Das liegt ganz wesentlich in der Ausbildung der Fachkräfte begründet, die in der Landwirtschaft arbeiten und die Betriebe leiten. Es fängt schon bei der Berufsschule an, geht dann über den Beruf des Technikers bis hin zum Hochschulstudium. Eine Leitplanke ist außerdem die gemeinsame Agrarpolitik der EU. Sie geht stark auf den Aspekt Nachhaltigkeit ein, indem sie zum Beispiel landwirtschaftliche Betriebe mit Direktzahlungen unterstützt und sie dabei gleichzeitig über die Cross-Compliance-Verpflichtung zur Nachhaltigkeit verpflichtet.

Wer bekommt diese finanzielle Unterstützung?

Wenn man mit seinem landwirtschaftlichen Betrieb in den Genuss solcher Prämien kommen möchte, dann verpflichtet man sich über diese Cross-Compliance-Regelungen beispielsweise dazu, dass man seine Flächen in einem guten ökologischen Zustand erhält. Dieses System hat sich in den letzten Dekaden immer stärker zugunsten der Umwelt weiterentwickelt. Das ist für mich auch ein wichtiger Garant dafür, dass sich die Landwirtschaft in Europa – insbesondere in Deutschland – an Nachhaltigkeitsaspekten orientiert.

Sind regional und nachhaltig produzierte Produkte und Lebensmittel zwangsläufig teurer?

Nein, es gibt da keinen ursächlichen Zusammenhang. Trotzdem ist das tendenziell oft der Fall, weil hier Produktionsmethoden zur Anwendung kommen, die höhere Kosten verursachen können. Ich denke da zum Beispiel an kleinere Viehbestände – oder Weidehaltung im Gegensatz zur intensiven Stallhaltung. Zusätzliche Kosten sollten dabei vom Verbraucher über höhere Preise honoriert werden.

Warum ist es trotzdem so wichtig, dass wir über nachhaltige Konzepte und regionale Lebensmittel nachdenken?

Doluschitz: Weil wir damit auch Verantwortung für andere übernehmen! Wir haben auf der einen Seite eine weiterhin wachsende Weltbevölkerung und auf der anderen schwindende, nicht vermehrbare Ressourcen. Alle Menschen ausreichend mit Nahrungsmitteln in hoher Qualität zu versorgen – das ist die globale Aufgabe, der wir uns alle verpflichtet fühlen sollten. An dieser Stelle kommt das Thema Nachhaltigkeit ins Spiel – Langfristigkeit ist ebenfalls ein wichtiger Aspekt. Man ist nicht schnell mal nachhaltig. Es muss ein langfristiger Plan dahinterstehen.

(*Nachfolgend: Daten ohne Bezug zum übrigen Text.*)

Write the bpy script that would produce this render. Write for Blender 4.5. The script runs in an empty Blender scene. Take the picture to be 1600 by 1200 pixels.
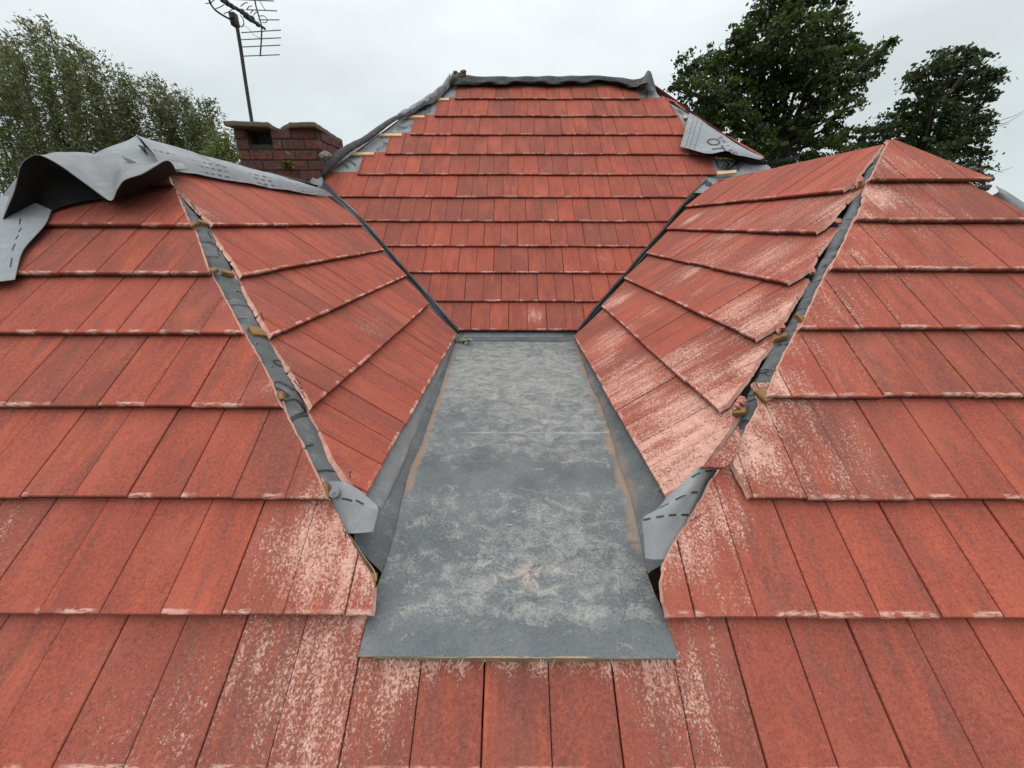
import bpy, math, random
import numpy as np
R = math.radians
rng = np.random.default_rng(7)
random.seed(7)
scene = bpy.context.scene

# ------------------------------------------------------------------ camera
FPX = 598.7504
def cam_axes():
    p, yaw, roll = R(22.51505), R(-0.14008), R(0.07003)
    cp, sp = math.cos(p), math.sin(p)
    fw = np.array([math.sin(yaw)*cp, math.cos(yaw)*cp, -sp])
    r = np.array([math.cos(yaw), -math.sin(yaw), 0.0])
    u = np.cross(r, fw)
    return fw, r*math.cos(roll)+u*math.sin(roll), -r*math.sin(roll)+u*math.cos(roll)
FW, RT, UP = cam_axes()
cam_d = bpy.data.cameras.new("camera")
cam_d.sensor_width = 36.0
cam_d.lens = FPX/1600*36.0
cam_d.clip_start = 0.02
cam_d.clip_end = 3000
cam = bpy.data.objects.new("camera", cam_d)
scene.collection.objects.link(cam)
from mathutils import Matrix
cam.matrix_world = Matrix([[RT[0], UP[0], -FW[0], 0], [RT[1], UP[1], -FW[1], 0], [RT[2], UP[2], -FW[2], 0], [0, 0, 0, 1]])
scene.camera = cam

# ------------------------------------------------------------------ colour management
scene.view_settings.view_transform = 'Standard'
scene.view_settings.look = 'None'
scene.view_settings.exposure = 0.0
scene.view_settings.gamma = 1.0
scene.cycles.max_bounces = 6
scene.cycles.use_denoising = True

# ------------------------------------------------------------------ world : overcast sky
SKY_K = 1.10
w = bpy.data.worlds.new("World"); scene.world = w; w.use_nodes = True
nt = w.node_tree; nt.nodes.clear()
def wn(t): return nt.nodes.new(t)
out = wn('ShaderNodeOutputWorld'); bg = wn('ShaderNodeBackground')
tc = wn('ShaderNodeTexCoord'); sep = wn('ShaderNodeSeparateXYZ')
nt.links.new(tc.outputs['Generated'], sep.inputs[0])
ramp = wn('ShaderNodeValToRGB')       # cloud brightness by height: an overcast sky is brightest overhead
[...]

Kann auch der Verbraucher zu dieser wichtigen Aufgabe beitragen?

Ja, denn er trägt eine Mitverantwortung – sie liegt nicht nur alleine bei der Politik, dem Einzelhandel oder den Landwirten. Der Verbraucher ist souverän und kann sich informieren und wählen, welche Produkte er kauft und wie viel Geld er dafür ausgibt. Und wenn es nicht unbedingt die Erdbeeren zu Weihnachten geben muss, dann sind wir mit unseren heimischen Produkten sehr gut versorgt!